La parodia alcanzó tonos inimaginables y repercutió a nivel global. Antes de iniciar las acciones militares contra los globitos invasores, el aparato de defensa de Estados Unidos fue puesto en estado de emergencia. La Administración Federal de Aviación ordenó el cierre temporario de las operaciones civiles en los aeropuertos de Wilmington (Delaware), Asheville (Carolina del Norte) y Myrtle Beach y Charleston (ambos en Carolina del Sur). El Pentágono alertó al Congreso, señalando que “la cadena de sucesos de este tipo no tiene precedentes en tiempos de paz”. En ese contexto, China cerró su espacio aéreo en tres lapsos de dos horas sobre la provincia de Hebei, que envuelve íntegramente a Beijing, y Rusia puso en alerta a sus diplomáticos asignados a los países del hemisferio norte.

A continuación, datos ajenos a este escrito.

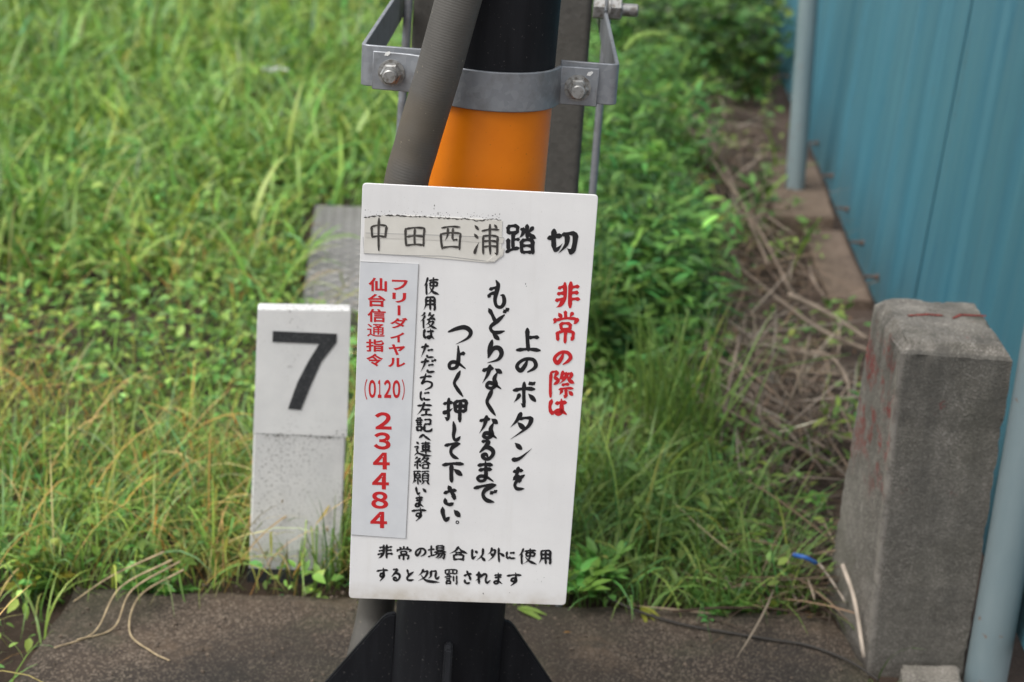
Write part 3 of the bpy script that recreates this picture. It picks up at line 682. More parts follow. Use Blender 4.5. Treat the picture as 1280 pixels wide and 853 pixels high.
DENSE = dict(zip('踏際常押後連絡願場罰使', (.80, .80, .86, .90, .82, .82, .78, .68, .80, .72, .88)))
def lines(rows, width, mat, parent, name, tilt=0.02, off=0.0):
    for row in rows:
        L = Lettering(); L.off = off
        for c in row: L.char(*c, width * DENSE.get(c[0], 1), rnd, tilt)
        L.build(name, mat, parent)
lines([T_big[:6], T_big[6:15], T_big[15:]], 5.1, M['ink'], sign, 'brush_lettering')
lines([T_head], 6.2, M['ink'], sign, 'brush_lettering', 0.03)
lines([T_small[:17], T_small[17:27], T_small[27:]], 3.0, M['ink'], sign, 'brush_lettering')
L1 = Lettering()
# the full stop is a small ring
for k in range(20):
    a, b = 2 * math.pi * k / 20, 2 * math.pi * (k + 1) / 20; i0 = len(L1.v)
    for ang, r_ in ((a, 1.1), (a, 2.3), (b, 2.3), (b, 1.1)):
        x, z = s2(571.7 + r_ * math.cos(ang), 652.9 + r_ * math.sin(ang)); L1.v.append((x, -0.0004, z))
    L1.f.append((i0, i0 + 1, i0 + 2, i0 + 3))
L1.build('full_stop', M['ink'], sign)
lines([T_red], 5.0, M['red'], sign, 'red_lettering')
lines([[c] for c in T_pen], 2.9, M['pen'], tape, 'pen_character', 0.03, -0.0012)
# printed gothic characters on the number sheet (Blender's own built-in font)
def gothic(items, name, mat, parent):
    vs, fs = [], []
    for ch, cx, cy, ww, hh, offs in items:
        cu = bpy.data.curves.new('glyph', 'FONT'); cu.body = ch; cu.offset = offs; cu.size = 1.0; cu.resolution_u = 6
        to = bpy.data.objects.new('glyph', cu); C.objects.link(to)
        dg = bpy.context.evaluated_depsgraph_get(); me = bpy.data.meshes.new_from_object(to.evaluated_get(dg))
        P = np.array([v.co[:2] for v in me.vertices]); lo, hi = P.min(0), P.max(0); Q = (P - lo) / (hi - lo) - .5
        b = len(vs)
        for q in Q:
            x, z = s2(cx + q[0] * ww, cy - q[1] * hh + q[0] * ww * 0.03); vs.append((x, -0.0011, z))
        fs += [tuple(b + i for i in p.vertices) for p in me.polygons]
        bpy.data.objects.remove(to); bpy.data.curves.remove(cu); bpy.data.meshes.remove(me)
    o = sobj(name, vs, fs, mat, parent); bm = bmesh.new(); bm.from_mesh(o.data); bm.normal_update()
    for f in bm.faces:
        if f.normal.y > 0: f.normal_flip()
    bm.to_mesh(o.data); bm.free(); return o
B = 0.030
gothic([('フ', 499.9, 356.2, 20, 13, B), ('リ', 499.1, 372.1, 17.5, 12.5, B), ('|', 498.8, 387.9, 3.6, 12.5, 0), ('ダ', 498.6, 403.7, 22, 13.5, B), ('イ', 496.7, 421.5, 18, 12.6, B), ('ヤ', 496.1, 437, 21, 13.5, B), ('ル', 495.8, 453, 22, 11.6, B),
        ('仙', 472.3, 355.6, 23, 17, B), ('台', 471, 375.3, 22.5, 16, B), ('信', 470.8, 394.3, 23, 16.5, B * .8), ('通', 469.9, 412.8, 22, 16, 0.010), ('指', 468.8, 431.8, 22.5, 15.6, B * .8), ('令', 468.4, 449.8, 21, 16, B),
        ('（', 457.5, 486.5, 3.6, 26, 0), ('０', 465.4, 486, 9, 22.5, 0.034), ('１', 474.6, 486, 4.6, 22.5, 0.034), ('２', 484.4, 486, 9, 22.5, 0.034), ('０', 495.6, 486.3, 9.5, 22.5, 0.034), ('）', 504, 487, 3.6, 26, 0),
        ('２', 479, 525.9, 21, 21.5, 0.036), ('３', 477.7, 551, 21, 21.5, 0.036), ('４', 476.7, 576, 21, 21, 0.036), ('４', 475.7, 601, 21, 21, 0.036), ('８', 474.7, 625, 21, 21.5, 0.036), ('４', 473.4, 649.6, 21, 20.5, 0.036)], 'printed_lettering', M['red'], sheet)

# ------------------------------------------------------------------ white number marker post "7"
mb0, mb1 = at_z(309, 727, -0.03), at_z(424, 727, -0.03)
mdir = (mb1 - mb0); mdir.z = 0; mdir.normalize(); mn = Vector((mdir.y, -mdir.x, 0))
def on_mk(px, py): return at_plane(px, py, mb0, mn)
mt0, mt1 = on_mk(322, 386), on_mk(439, 388)
MKM = Matrix.Translation(mb0) @ Matrix(((mdir.x, -mn.x, 0), (mdir.y, -mn.y, 0), (0, 0, 1))).to_4x4()
MKI = MKM.inverted()
mk = empty('marker_post', (0, 0, 0), 'white slab post bearing a black 7, standing at the edge of the concrete slab', 'marker post'); mk.matrix_world = MKM
def m2(px, py): p = MKI @ on_mk(px, py); return p.x, p.z
def mslab(name, poly, y0, y1, mat, bev=0.0):
    o = slab(name, poly, y0, y1, mat, mk)
    if bev:
        md = o.modifiers.new('edge', 'BEVEL'); md.width = bev; md.segments = 2; md.limit_method = 'ANGLE'
    return o
q = [m2(309, 727), m2(424, 731), m2(439, 388), m2(322, 386)]
q[0] = (q[0][0], -0.12); q[1] = (q[1][0], -0.12)
mslab('post_body', q, 0.035, 0.0, M['marker'], 0.004)
mslab('white_sheet', [m2(316.5, 541), m2(433.5, 546), m2(438.2, 389), m2(322.8, 387.5)], -0.0004, -0.0011, M['mk_white'])
mslab('black_foot', [m2(308.6, 730), m2(424.5, 734), m2(425.3, 714), m2(309.2, 710)], -0.0004, -0.0022, M['mk_black'])
sv = [m2(x, y) for x, y in ((341, 413.5), (421, 417), (420.5, 427.5), (401.5, 452), (388, 482), (376, 512), (360, 510.5), (371.5, 478), (385, 452), (399, 429.5), (340.5, 427))]
mslab('numeral', sv, -0.0019, -0.0026, M['mk_black'])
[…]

Con todo dispuesto, sólo faltaban los elogios por la rápida reacción de un presidente para el que desde todos los frentes de la vida política pedían un test urgente sobre su salud mental, y luego pasar a la acción. El jefe del Pentágono, Lloyd Austin, cumplió con la parte patriotera de la consigna. “La acción de hoy –dijo, y hasta Trump calló– demuestra que el presidente Biden y su equipo de seguridad nacional siempre darán prioridad a la dignidad del pueblo estadounidense y responderán eficazmente a la inaceptable violación de nuestra soberanía por parte de la República Popular China”. Se refería a las órdenes recién dadas y efectivamente cumplidas tras la eficaz movilización de las fuerzas del Pentágono.

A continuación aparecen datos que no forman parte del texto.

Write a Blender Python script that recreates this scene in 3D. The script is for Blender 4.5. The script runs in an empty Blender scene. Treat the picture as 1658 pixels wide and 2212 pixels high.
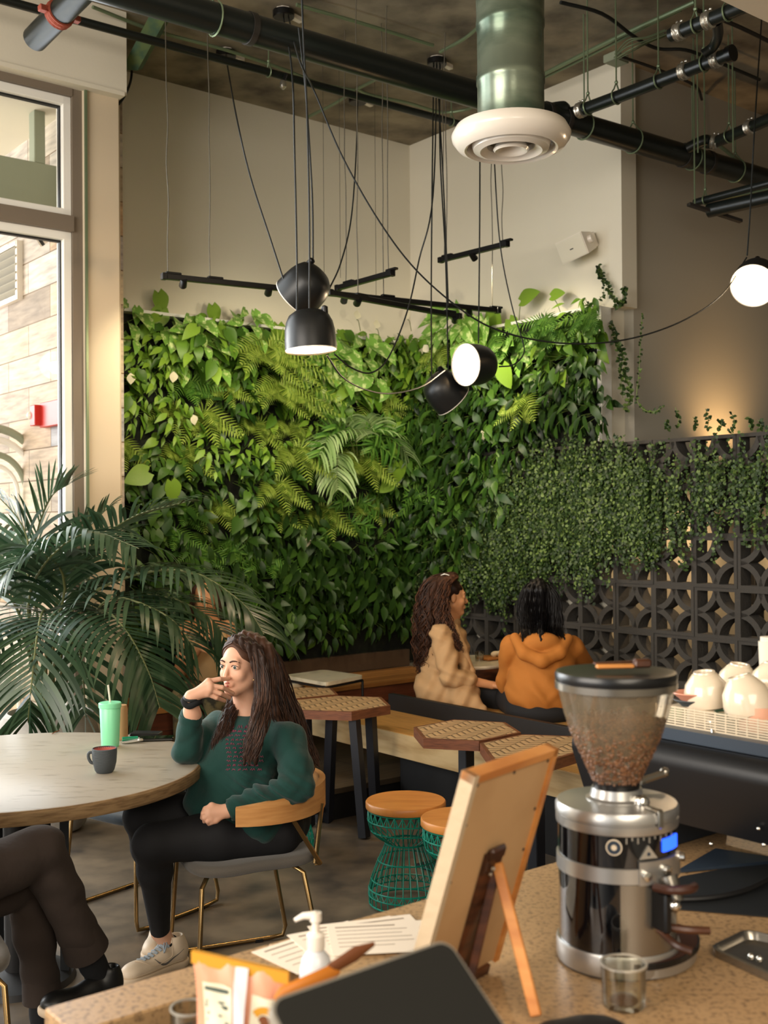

El pícaro globito derribado sobre Canadá movilizó a cientos de efectivos de las distintas armas. Equipado con una batería de misiles AIM-9X Sidewinder, un cazabombardero F-22 Raptor partió de una de las bases aéreas de Virginia. A la vez, una escuadrilla de F-15 Eagles despegó de la Base Nacional de Barnes, en Massachusetts, para oficiar como escolta y entrar en acción si se  lo requería. La Armada desplegó en el estrecho de Bering a los destructores Philippini Sea, Oscar Austin y Carter Hall, más un barco de desembarco, mientras fuerzas terrestres de Canadá rastrillaban las áreas supuestamente sobrevoladas por el globo enemigo. Desde el edificio del Pentágono se monitoreó el operativo a través de la red nacional de radares fijos y móviles, aéreos, terrestres, marinos y satelitales.

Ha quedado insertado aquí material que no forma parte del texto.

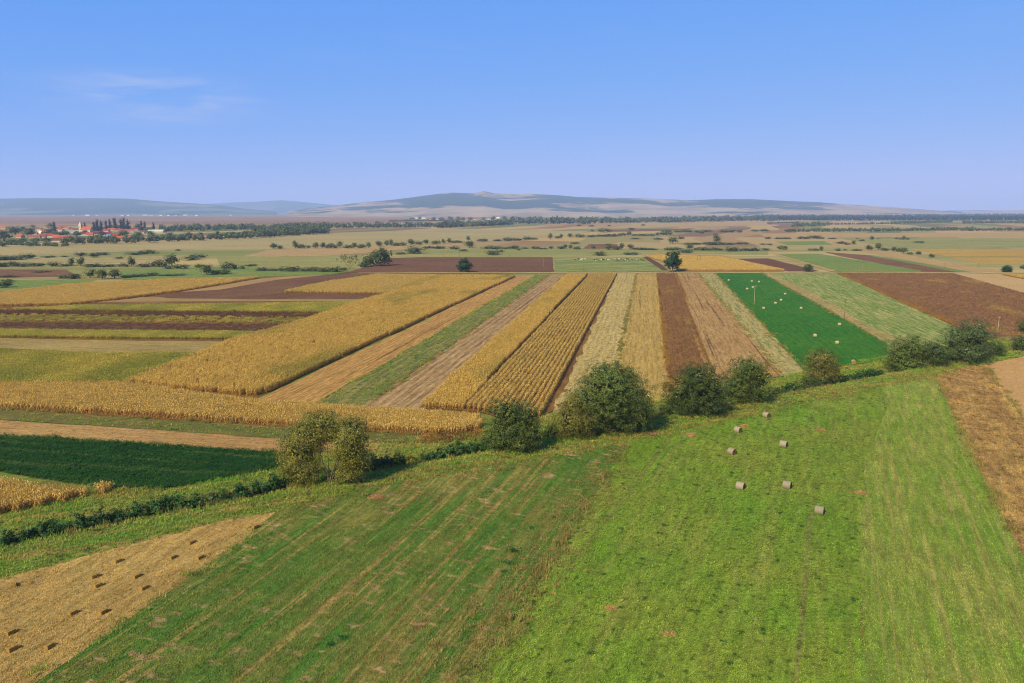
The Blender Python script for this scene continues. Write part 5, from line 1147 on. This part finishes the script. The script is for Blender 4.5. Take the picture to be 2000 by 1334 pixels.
def bale_meshes(Rd=0.66, Wd=1.25, seg=28):
    r = np.random.default_rng(4)
    prof = [(-Wd / 2, Rd * 0.93), (-Wd / 2 + 0.05, Rd * 0.99), (-Wd / 4, Rd * 1.005), (0, Rd * 0.99), (Wd / 4, Rd * 1.005), (Wd / 2 - 0.05, Rd * 0.99), (Wd / 2, Rd * 0.93)]
    V, Fs = [], []
    for x, q in prof:
        for k in range(seg):
            t = 2 * math.pi * k / seg; rr = q * (1 + 0.012 * math.sin(5 * t) + r.normal(0, 0.006))
            zz = rr * math.sin(t)
            V.append((x, rr * math.cos(t), max(zz, -Rd * 0.93)))
    for i in range(len(prof) - 1):
        for k in range(seg): Fs.append([i * seg + k, (i + 1) * seg + k, (i + 1) * seg + (k + 1) % seg, i * seg + (k + 1) % seg])
    ends = []
    for s in (-1, 1):
        v, f = [], []
        for j, q in enumerate((0.925, 0.7, 0.45, 0.2)):
            for k in range(seg):
                t = 2 * math.pi * k / seg
                v.append((s * (Wd / 2 + 0.006 + 0.035 * math.sin(j * 1.1) + r.normal(0, 0.008)), Rd * q * math.cos(t), max(Rd * q * math.sin(t), -Rd * 0.92)))
        for j in range(3):
            for k in range(seg): f.append([j * seg + k, j * seg + (k + 1) % seg, (j + 1) * seg + (k + 1) % seg, (j + 1) * seg + k][::s])
        f.append([3 * seg + k for k in range(seg)][::s])
        ends.append(mesh('hay_end', v, f, True))
    return mesh('net_wrap', V, Fs, True), ends
WM, EM = bale_meshes()
def round_bale(px, py, az, label, pale=False, group=None, sc_=1.0):
    x, y, z = att(px, py)
    root = obj('round_bale', None, loc=(x, y, z + 0.60 * sc_), rot=R(az), scale=sc_); tag(root, label, 'bale', group)
    for nm, m, mt in [('net_wrap', WM, WRAP_P if pale else WRAP_G)] + [('hay_end', e, END_P if pale else END_G) for e in EM]:
        c = obj(nm, m if not pale else BALE_P[m.name], None, root)
        if not c.data.materials: c.data.materials.append(mt)
BALE_P = {m.name: m.copy() for m in [WM] + EM}
for px, py, az, tx in [(1497, 816, -58, 'round bale with its brown end showing, nearest the ditch'), (1441, 845, -52, 'bluish grey round bale beside a flattened hay heap'), (1530, 873, -34, 'round bale standing alone right of the middle of the bale meadow'), (1429, 888, -54, 'round bale below the bluish one, its brown end to the right'), (1446, 956, -36, 'left one of the two round bales lying side by side'), (1537, 954, -34, 'right one of the two round bales lying side by side'), (1600, 1004, -30, 'largest palest round bale closest to the bottom of the photograph')]:
    round_bale(px, py, az, 'grey ' + tx, False, 'round bales on the bale meadow')
for px, py, az, tx in [(1423, 549, 8, 'farthest left'), (1468, 551, 8, 'left of the two at the top middle'), (1482, 552, 8, 'right of the two at the top middle'), (1470, 563, 5, 'just left of the pole top'), (1459, 566, 5, 'left of the pole half way up'), (1533, 576, 5, 'nearest the tan verge, upper'), (1525, 588, 3, 'upper of the pair right of the pole'), (1514, 594, 3, 'lower of the pair right of the pole'), (1491, 604, 0, 'just below the pole'), (1564, 604, 0, 'alone in the middle towards the tan verge'), (1639, 636, 0, 'on the right near the tan verge, lower'), (1591, 658, 0, 'in the lower middle'), (1634, 672, 0, 'right of the one in the lower middle'), (1667, 710, 75, 'seen end on at the bottom edge')]:
    round_bale(px, py, az, 'pale round bale on the emerald field, ' + tx, True, 'pale bales on the emerald field', 0.9)
# small square bales on the straw wedge
SQ = hay_mat('square bale straw', (196, 154, 78), (160, 118, 58)); TW = flat_mat('twine', (110, 80, 44))
bmq = bmesh.new(); bmesh.ops.create_cube(bmq, size=1)
for v_ in bmq.verts: v_.co = Vector((v_.co.x * 0.52, v_.co.y * 1.05, v_.co.z * 0.46 + 0.23))
bmesh.ops.subdivide_edges(bmq, edges=bmq.edges[:], cuts=3, use_grid_fill=True)
for v_ in bmq.verts: v_.co += Vector((random.gauss(0, .012), random.gauss(0, .012), random.gauss(0, .012) if v_.co.z > .1 else 0))
SQM = bpy.data.meshes.new('straw_block'); bmq.to_mesh(SQM); bmq.free()
def ring_box(y):
    a, b, t, w = 0.275, 0.485, 0.012, 0.012
    return join([box(-a, y - w, b - t, a, y + w, b), box(-a - t, y - w, 0, -a, y + w, b), box(a, y - w, 0, a + t, y + w, b)])
TWM = [mesh('twine', *ring_box(y)) for y in (-0.24, 0.24)]
for px, py, az, tx in [(28, 1146, 30, 'alone at the upper left, close to the edge'), (231, 1099, -32, 'uppermost on the left, by the green bank'), (186, 1129, -34, 'upper one of the left pair'), (192, 1147, -30, 'lower one of the left pair'), (268, 1129, -28, 'upper one of the middle pair'), (282, 1152, -26, 'lower one of the middle pair'), (338, 1092, -24, 'left one of the pair near the tip'), (391, 1092, -26, 'right one of the pair near the meadow edge'), (375, 1063, -28, 'above the pair near the tip'), (499, 1032, -30, 'last one at the tip of the wedge'), (143, 1201, -24, 'left one of the lower middle pair'), (202, 1199, -20, 'right one of the lower middle pair'), (22, 1239, -24, 'upper one at the left edge near the bottom'), (25, 1271, -26, 'lower one at the left edge near the bottom'), (97, 1266, -14, 'bottommost beside the mown meadow')]:
    x, y, z = att(px, py)
    root = obj('square_bale', None, loc=(x, y, z + 0.08), rot=R(az), scale=0.9); tag(root, 'small square straw bale, ' + tx, 'bale', 'square bales on the straw wedge')
    obj('straw_block', SQM, SQ, root)
    for m in TWM: obj('twine', m, TW, root)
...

La patria se lo merece todo, de ahí que ni Trump –al inicio de una larga campaña electoral y hoy en los albores de la votación– se haya mofado del rosario de torpezas de Biden y su gente. Y eso que la caza de los globos costó buena plata. Apenas una miguita de lo que cada día insumen las matanzas del este europeo y Medio Oriente, pero innecesaria, porque uno solo de los tres globos era chino salido de su ruta y el gobierno de Pekín había sido el primero en advertirlo. El globito derribado por el F-22 Raptor sólo vale 12 dólares y es un divertimento para aficionados que se consigue en cualquier lado. La hora de vuelo del avión estrella del  Pentágono insume 85.325 dólares y un misil cuesta 380.000 dólares. En total, para derribar una cosita de 12 dólares Estados Unidos gastó medio millón.

Hasta que logró dejar el tema en el olvido, el gobierno fue desactivando gradualmente los niveles de histeria. Pero un ignoto movilero camboyano volvió a ponerlo en la mira en el marco del Foro de Defensa Shangri-La, cuando acorraló al jefe del Pentágono y Austin terminó por asumir que, palabras más palabras menos, el cuento de los globos chinos fue una parodia. Tras eso, Ron Meadows, director de Scientific Balloon Solutions, una empresa que fabrica  globos de uso educativo, dijo que los peligrosos artefactos abatidos salieron de sus talleres y que se lo había dicho al Pentágono y a la Casa Blanca en febrero 2023. “No nos oyeron ni a nosotros ni a los dueños del globo”. Hablaba de Northern Illinois Bottle-cap Balloon Brigade, un nombre a medida de la farsa: Brigada de Globos Tapita de Botella.